§ Work to be completed
Copy out each line below that has the word "this" in it.

━━ Data provided ━━

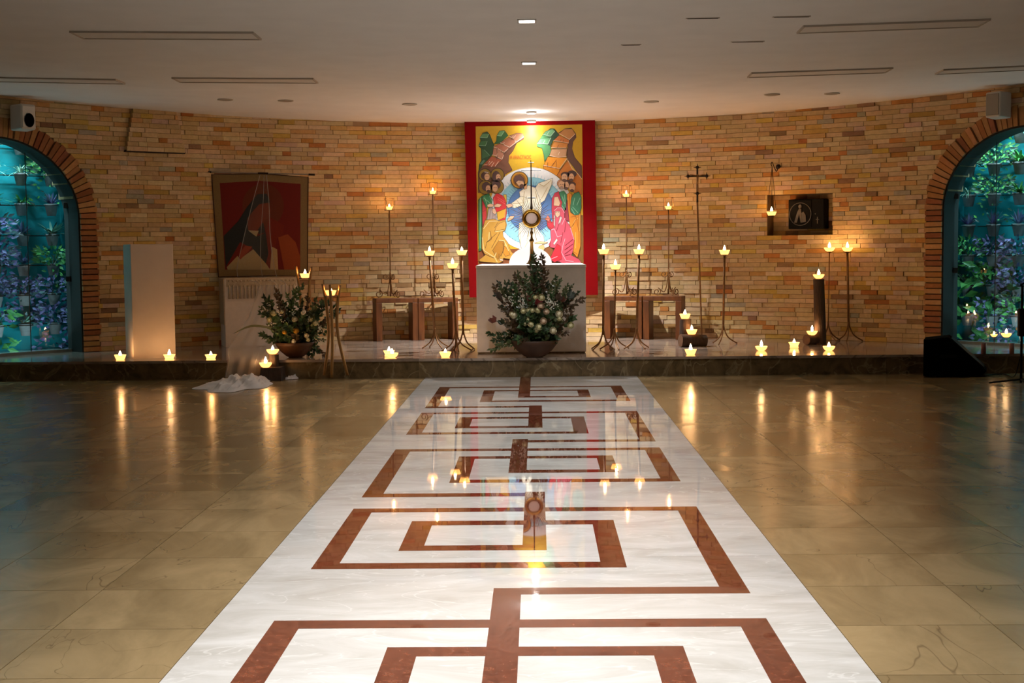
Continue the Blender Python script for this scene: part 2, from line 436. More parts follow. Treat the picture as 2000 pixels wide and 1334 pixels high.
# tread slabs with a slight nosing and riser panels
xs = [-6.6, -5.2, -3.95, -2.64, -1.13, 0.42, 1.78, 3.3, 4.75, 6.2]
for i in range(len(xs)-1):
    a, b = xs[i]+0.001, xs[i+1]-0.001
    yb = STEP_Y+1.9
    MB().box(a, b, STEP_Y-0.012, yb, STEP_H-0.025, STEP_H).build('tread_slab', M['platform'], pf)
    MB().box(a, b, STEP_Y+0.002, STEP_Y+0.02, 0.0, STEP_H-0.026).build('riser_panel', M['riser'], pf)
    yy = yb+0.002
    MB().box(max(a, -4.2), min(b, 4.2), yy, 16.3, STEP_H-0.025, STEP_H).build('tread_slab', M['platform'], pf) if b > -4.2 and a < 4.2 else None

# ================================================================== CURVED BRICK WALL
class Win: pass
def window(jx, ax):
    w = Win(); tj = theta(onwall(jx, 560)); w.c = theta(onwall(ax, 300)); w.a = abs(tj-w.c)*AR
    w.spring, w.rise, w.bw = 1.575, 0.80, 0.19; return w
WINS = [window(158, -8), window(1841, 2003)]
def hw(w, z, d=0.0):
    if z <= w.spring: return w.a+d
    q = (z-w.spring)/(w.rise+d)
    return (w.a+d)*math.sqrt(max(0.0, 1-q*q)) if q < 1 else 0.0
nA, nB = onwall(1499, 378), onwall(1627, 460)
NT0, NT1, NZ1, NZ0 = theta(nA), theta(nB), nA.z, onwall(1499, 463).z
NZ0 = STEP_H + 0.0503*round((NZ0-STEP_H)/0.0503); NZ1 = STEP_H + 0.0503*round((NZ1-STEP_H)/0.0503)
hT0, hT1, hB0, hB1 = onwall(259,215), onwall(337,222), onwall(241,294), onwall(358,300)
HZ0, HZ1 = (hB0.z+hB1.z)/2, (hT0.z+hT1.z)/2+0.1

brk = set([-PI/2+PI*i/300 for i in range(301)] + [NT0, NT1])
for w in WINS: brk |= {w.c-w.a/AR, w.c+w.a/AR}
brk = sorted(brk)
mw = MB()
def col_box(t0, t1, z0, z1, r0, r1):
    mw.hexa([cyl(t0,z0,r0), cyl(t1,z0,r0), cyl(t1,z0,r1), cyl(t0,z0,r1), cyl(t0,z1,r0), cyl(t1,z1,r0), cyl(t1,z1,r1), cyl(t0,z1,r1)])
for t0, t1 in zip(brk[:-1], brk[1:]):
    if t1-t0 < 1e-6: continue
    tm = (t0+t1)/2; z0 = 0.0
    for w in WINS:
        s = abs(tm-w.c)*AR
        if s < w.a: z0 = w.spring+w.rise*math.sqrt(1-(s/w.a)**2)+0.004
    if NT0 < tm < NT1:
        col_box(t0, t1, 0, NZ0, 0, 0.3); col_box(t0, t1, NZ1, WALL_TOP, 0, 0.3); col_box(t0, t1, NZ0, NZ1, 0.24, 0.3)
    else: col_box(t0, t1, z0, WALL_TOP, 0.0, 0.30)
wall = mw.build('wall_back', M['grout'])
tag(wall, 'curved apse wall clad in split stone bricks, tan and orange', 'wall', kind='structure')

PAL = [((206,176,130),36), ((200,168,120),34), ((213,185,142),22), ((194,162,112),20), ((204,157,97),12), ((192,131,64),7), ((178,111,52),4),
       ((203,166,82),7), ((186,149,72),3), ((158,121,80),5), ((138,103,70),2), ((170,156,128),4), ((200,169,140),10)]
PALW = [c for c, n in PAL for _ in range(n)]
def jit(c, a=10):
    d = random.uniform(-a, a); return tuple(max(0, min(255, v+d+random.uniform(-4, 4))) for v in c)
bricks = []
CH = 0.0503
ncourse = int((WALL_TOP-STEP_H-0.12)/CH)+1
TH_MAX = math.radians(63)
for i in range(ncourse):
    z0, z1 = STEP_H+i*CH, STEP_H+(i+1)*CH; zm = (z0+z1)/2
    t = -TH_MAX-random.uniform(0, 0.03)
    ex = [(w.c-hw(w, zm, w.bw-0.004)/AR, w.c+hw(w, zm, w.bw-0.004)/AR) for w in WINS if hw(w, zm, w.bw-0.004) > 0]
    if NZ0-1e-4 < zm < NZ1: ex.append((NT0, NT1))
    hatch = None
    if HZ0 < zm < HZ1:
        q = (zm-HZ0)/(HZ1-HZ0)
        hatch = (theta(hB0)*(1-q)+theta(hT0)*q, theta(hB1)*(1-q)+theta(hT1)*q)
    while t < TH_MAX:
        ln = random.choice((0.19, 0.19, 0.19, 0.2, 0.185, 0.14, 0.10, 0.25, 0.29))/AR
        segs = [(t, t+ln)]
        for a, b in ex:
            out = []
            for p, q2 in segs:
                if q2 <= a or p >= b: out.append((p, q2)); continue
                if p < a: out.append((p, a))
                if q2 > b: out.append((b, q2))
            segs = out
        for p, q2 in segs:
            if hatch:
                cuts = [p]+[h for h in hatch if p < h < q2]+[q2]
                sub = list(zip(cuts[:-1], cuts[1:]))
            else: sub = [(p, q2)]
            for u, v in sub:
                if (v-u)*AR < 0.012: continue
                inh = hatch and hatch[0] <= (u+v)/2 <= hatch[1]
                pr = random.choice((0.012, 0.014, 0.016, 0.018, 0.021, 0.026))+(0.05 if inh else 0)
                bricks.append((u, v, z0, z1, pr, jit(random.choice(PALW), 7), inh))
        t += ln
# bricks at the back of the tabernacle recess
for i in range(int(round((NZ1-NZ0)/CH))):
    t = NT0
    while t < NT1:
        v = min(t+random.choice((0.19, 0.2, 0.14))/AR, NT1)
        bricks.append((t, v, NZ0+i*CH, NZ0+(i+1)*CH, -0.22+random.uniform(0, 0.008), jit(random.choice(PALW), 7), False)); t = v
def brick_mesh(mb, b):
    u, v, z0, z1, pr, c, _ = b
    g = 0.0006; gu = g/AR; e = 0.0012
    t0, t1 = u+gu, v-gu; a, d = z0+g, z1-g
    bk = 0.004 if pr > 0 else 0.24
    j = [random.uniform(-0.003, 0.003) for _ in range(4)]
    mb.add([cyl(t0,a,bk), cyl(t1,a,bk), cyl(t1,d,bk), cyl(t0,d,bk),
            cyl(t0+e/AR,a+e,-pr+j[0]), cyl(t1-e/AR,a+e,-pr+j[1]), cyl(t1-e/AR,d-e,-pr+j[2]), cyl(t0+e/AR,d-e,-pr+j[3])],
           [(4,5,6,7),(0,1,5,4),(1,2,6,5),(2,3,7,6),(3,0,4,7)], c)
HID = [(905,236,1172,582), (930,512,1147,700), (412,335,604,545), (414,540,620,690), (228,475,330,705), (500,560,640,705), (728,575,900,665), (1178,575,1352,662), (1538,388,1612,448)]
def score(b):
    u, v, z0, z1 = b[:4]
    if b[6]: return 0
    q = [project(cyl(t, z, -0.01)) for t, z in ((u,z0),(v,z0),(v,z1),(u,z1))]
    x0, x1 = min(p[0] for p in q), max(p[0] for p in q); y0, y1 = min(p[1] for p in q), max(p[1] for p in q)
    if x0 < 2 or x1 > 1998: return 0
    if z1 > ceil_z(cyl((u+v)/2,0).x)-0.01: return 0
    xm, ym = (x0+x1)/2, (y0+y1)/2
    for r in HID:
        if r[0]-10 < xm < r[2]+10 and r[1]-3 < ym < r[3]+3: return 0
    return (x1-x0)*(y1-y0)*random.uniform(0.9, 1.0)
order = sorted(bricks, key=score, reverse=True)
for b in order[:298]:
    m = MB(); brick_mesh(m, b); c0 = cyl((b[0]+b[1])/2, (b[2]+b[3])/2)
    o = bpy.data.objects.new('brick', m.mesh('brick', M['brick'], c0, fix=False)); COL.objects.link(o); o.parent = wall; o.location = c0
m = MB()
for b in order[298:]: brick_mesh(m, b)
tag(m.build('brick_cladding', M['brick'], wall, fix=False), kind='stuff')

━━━
━━ Data provided ━━

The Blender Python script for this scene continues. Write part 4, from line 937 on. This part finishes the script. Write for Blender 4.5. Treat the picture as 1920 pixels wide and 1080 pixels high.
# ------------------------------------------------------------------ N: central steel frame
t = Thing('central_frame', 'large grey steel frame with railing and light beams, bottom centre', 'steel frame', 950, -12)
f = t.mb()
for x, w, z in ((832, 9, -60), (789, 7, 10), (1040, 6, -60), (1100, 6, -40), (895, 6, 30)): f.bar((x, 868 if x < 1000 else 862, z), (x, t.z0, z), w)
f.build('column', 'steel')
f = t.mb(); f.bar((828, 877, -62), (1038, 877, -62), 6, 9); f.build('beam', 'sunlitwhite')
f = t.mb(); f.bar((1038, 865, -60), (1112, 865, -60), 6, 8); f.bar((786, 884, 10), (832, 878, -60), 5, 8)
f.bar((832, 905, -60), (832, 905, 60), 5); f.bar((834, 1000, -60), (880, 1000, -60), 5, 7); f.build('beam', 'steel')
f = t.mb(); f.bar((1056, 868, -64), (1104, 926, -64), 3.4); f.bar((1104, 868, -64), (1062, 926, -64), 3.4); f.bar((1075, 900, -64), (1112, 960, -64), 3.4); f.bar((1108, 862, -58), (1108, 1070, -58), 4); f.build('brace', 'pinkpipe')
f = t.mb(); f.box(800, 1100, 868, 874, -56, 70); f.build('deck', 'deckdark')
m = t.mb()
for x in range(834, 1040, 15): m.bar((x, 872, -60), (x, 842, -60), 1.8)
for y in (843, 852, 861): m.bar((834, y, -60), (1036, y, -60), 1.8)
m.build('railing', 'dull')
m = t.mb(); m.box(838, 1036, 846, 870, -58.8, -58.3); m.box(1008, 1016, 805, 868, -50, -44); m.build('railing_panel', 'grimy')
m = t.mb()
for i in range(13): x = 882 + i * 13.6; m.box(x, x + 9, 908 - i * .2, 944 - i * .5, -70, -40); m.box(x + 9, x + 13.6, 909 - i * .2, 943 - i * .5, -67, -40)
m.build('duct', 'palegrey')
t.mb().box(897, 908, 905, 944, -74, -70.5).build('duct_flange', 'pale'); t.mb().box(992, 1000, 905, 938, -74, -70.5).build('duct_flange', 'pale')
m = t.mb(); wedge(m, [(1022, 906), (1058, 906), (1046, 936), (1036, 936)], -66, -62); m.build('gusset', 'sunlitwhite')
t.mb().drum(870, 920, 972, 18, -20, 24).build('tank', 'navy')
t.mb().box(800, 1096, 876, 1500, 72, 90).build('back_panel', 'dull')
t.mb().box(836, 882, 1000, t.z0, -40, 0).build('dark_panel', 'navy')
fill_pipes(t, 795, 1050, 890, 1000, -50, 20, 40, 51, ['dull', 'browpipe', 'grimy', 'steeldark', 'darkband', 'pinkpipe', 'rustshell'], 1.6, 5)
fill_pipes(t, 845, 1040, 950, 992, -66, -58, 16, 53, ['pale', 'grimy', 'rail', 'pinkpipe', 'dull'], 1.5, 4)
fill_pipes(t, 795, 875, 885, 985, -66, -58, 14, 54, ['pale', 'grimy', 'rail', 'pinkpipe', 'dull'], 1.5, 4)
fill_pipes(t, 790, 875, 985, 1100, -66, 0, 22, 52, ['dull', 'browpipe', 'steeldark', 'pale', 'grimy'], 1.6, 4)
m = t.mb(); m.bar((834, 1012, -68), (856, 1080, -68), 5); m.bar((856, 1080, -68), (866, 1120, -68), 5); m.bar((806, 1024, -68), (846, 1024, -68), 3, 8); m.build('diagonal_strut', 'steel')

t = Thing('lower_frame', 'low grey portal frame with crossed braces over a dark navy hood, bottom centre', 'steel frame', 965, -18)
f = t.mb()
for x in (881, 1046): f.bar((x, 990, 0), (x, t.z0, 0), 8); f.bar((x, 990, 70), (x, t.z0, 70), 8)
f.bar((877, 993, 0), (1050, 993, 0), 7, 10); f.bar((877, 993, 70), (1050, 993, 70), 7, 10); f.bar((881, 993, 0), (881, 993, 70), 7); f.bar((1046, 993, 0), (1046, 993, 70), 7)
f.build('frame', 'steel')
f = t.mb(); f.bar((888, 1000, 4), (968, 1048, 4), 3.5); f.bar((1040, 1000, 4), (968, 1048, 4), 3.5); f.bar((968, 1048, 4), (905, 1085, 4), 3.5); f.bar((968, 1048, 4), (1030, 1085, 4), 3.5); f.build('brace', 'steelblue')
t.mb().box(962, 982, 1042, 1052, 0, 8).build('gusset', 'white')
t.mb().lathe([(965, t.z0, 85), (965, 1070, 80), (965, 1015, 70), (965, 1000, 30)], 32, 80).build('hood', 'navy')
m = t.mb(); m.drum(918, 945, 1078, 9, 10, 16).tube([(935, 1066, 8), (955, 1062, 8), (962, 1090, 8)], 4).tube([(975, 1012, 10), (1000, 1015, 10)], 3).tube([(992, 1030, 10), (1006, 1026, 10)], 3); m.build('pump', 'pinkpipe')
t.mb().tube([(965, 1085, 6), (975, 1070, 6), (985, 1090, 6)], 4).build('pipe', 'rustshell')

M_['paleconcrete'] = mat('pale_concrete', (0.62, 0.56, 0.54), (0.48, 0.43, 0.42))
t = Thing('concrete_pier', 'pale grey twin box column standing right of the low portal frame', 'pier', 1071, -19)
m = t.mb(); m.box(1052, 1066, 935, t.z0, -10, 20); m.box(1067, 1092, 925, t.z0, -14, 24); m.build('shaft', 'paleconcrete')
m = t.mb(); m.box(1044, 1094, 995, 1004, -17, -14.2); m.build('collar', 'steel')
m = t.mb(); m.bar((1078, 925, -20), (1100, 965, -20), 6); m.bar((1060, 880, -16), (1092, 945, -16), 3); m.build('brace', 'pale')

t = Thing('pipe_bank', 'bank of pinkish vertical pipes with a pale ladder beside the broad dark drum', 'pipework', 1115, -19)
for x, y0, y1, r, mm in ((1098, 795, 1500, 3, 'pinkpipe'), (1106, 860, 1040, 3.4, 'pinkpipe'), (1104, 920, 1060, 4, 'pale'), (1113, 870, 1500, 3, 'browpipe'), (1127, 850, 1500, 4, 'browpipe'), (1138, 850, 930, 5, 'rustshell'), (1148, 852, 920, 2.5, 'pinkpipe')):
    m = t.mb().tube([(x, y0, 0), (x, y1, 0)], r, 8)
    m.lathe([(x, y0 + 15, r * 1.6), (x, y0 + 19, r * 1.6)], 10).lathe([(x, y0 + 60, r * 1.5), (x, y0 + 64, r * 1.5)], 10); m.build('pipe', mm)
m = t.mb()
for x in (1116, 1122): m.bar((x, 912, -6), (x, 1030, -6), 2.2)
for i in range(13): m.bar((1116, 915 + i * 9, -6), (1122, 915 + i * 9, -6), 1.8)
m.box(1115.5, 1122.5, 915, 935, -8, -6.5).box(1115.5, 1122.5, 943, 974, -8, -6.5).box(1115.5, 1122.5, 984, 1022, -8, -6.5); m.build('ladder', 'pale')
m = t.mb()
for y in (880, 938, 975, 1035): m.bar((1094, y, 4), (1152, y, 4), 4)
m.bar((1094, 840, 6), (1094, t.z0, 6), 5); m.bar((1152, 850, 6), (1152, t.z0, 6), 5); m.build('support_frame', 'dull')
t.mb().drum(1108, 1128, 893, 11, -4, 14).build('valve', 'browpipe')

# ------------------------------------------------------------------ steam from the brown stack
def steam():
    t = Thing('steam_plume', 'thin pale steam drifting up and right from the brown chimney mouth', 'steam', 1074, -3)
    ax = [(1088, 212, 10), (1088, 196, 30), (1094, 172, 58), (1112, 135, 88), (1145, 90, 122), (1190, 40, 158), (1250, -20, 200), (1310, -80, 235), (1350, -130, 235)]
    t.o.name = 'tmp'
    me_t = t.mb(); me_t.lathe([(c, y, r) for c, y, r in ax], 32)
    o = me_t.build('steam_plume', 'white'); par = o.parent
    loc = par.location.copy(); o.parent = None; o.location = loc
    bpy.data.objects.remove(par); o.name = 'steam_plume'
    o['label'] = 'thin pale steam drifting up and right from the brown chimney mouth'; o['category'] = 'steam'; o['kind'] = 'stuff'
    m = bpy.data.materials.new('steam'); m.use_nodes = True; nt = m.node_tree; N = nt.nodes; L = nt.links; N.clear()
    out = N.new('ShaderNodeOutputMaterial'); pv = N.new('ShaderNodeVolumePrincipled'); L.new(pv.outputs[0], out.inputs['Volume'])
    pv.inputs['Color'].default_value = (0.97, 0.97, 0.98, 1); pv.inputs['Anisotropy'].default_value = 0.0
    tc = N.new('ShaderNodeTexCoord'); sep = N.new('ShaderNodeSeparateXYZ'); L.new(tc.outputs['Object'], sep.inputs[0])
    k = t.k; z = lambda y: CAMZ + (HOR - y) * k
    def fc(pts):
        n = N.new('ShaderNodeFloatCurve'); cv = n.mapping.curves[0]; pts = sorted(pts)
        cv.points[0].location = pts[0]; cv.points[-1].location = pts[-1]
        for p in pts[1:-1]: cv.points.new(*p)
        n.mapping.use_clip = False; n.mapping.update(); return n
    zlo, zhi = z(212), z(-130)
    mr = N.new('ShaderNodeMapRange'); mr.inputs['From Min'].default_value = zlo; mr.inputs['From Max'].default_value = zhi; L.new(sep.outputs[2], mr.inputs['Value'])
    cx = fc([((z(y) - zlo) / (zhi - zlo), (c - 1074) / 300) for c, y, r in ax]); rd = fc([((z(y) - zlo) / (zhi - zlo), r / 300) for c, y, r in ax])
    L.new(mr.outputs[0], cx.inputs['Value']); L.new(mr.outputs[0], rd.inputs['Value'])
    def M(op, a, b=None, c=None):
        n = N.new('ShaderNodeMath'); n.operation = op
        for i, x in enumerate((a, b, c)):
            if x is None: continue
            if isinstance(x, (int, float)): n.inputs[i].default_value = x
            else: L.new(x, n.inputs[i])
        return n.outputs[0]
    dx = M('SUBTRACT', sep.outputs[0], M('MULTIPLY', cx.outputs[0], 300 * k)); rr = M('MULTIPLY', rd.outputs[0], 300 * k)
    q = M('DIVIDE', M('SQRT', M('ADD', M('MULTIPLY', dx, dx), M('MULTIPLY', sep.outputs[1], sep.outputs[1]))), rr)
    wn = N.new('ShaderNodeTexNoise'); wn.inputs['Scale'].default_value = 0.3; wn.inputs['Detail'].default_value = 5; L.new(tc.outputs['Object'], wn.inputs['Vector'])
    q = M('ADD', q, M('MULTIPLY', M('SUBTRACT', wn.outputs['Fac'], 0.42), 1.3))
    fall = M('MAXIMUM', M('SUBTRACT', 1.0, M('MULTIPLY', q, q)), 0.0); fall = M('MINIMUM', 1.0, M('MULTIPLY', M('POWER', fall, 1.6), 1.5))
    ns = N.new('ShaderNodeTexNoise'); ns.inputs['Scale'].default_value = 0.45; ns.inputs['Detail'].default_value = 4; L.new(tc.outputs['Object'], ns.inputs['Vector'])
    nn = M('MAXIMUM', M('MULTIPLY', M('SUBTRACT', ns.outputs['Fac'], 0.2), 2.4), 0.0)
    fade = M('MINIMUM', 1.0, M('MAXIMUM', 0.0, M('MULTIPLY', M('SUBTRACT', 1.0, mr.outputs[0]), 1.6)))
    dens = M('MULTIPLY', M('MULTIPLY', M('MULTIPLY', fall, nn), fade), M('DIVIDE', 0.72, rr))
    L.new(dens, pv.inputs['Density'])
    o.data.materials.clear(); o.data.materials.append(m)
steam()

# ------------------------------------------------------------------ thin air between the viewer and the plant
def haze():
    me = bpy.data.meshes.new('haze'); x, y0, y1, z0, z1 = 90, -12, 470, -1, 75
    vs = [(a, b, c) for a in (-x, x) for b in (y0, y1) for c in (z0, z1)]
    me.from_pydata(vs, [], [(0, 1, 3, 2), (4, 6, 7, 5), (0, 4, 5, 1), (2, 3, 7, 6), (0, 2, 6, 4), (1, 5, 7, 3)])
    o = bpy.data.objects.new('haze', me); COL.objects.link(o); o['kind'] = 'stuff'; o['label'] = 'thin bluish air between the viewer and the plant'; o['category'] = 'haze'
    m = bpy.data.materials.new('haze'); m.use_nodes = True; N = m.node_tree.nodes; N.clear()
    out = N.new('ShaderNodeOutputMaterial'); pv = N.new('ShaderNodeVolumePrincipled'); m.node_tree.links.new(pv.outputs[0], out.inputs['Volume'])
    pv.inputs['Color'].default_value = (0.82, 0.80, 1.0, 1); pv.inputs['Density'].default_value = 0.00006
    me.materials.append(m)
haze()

━━━

§ Answer for the task
Continue the Blender Python script for this scene: part 2, from line 436. More parts follow. Treat the picture as 2000 pixels wide and 1334 pixels high.
The Blender Python script for this scene continues. Write part 4, from line 937 on. This part finishes the script. Write for Blender 4.5. Treat the picture as 1920 pixels wide and 1080 pixels high.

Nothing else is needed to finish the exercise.